27 January 2010

Haggis, anyone?

Just when I thought that I was going to run out of interesting topics to write about, a conversion of multi-cultural experiences converged on one day.

Yesterday, I was signed up to attend formal hall at Sommerville College. When I signed up for it, the day of the week (Tuesday) and the week of term (2) were all that was listed, so my mental alarms didn't go off that I had other things that I should be doing on that particular day. But, I had already paid for the meal, so somewhat grudgingly, I went along. You should also know that any time you attend these dinners, you always have the option to request a vegetarian meal. I have reached a point in my life where this declaration is a real dilemma. I do eat meat-less meals a fair bit of the time, and the vegetarian cuisine is often much better than the traditional dish. However, there are a few things that make this a challenging decision. First, I am not a real vegetarian, so I feel like I am lying (or being opportunistic) by laying claim to the term in this setting. Secondly, while the vegetarian cuisine is often much better than the meat-lovers dish, when it is worse, it is much worse. So, this is a moral and pragmatic dilemma.

About mid-way through the "meet and mingle" time at the Sommerville MCR, I discovered that on this particular evening, Sommerville was celebrating Burn's Day. (http://en.wikipedia.org/wiki/Burns_supper). Initially, I was confused because I had heard about Burns Suppers on Saturday (at Balliol) and Sunday (at Magdalen), so I was sure that this guy's birthday had come and passed. However, after the confusion had settled, dread set in.

You see, on Burns Day, they serve haggis.

"Haggis is a dish containing sheep's 'pluck' (heart, liver, lungs), minced with onion, oatmeal, suet, spices, and salt, mixed with stock, and traditionally simmered in the animal's stomach for approximately three hours....Haggis is a kind of sausage, or savoury pudding cooked in a casing of sheep's intestine, as sausages are."

But, I shouldn't have been that worried, because "Most modern commercial haggis is prepared in a casing rather thanan actual stomach." What a relief. Ironically, just a few days before I stumbled into my own Burns Supper, I had been talking to a friend and declaring that haggis is one thing that I did not think I would ever try. And now, I got the opportunity to eat my words. (Unfortunately, in this setting, I wish it had only been my words that I was eating.)

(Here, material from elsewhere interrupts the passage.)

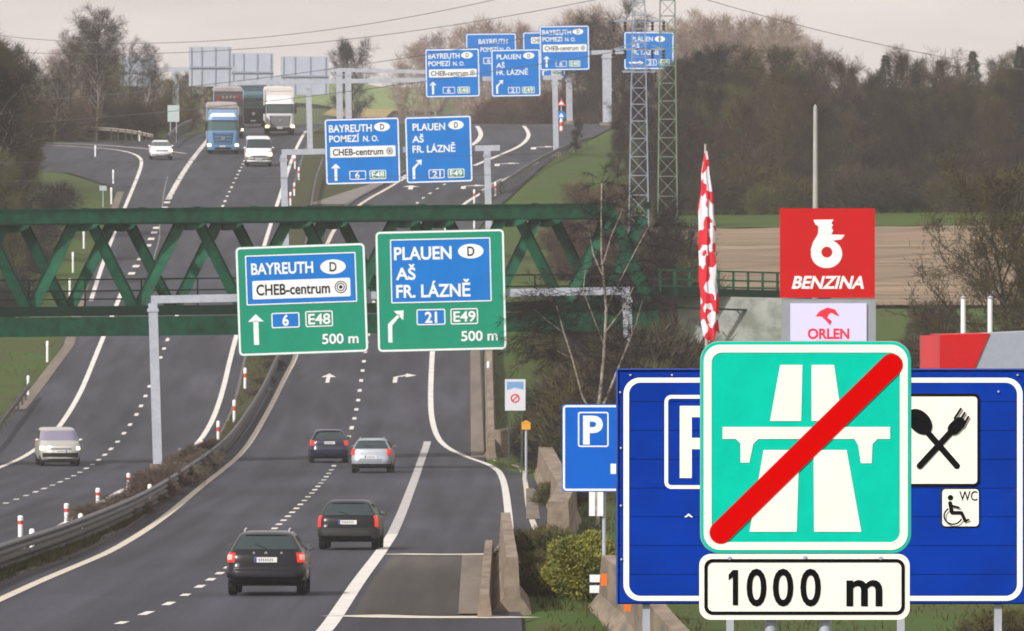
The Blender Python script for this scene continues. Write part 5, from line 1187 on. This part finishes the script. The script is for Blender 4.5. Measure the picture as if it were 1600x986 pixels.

In addition to this fine cuisine, Burns Supper is complete with kilts, bagpipes, and the reading of a poem in Scottish (which is supposed to be a dialect of English, but definitely sounded like its own language). If you are wondering how the haggis was, it really didn't taste that bad, but the mental awareness of what was in it prevented me from finishing it. (I imagine it would be kind of like eating a hot dog as someone read off a list of ingredients of what was actually inside the hot dog.)

As if this wasn't enough culture for one evening, this event also coincided with Australia Day (their version of the fourth of July). It was truly a melting pot experience (though I don't want to think about what was actually melting together...).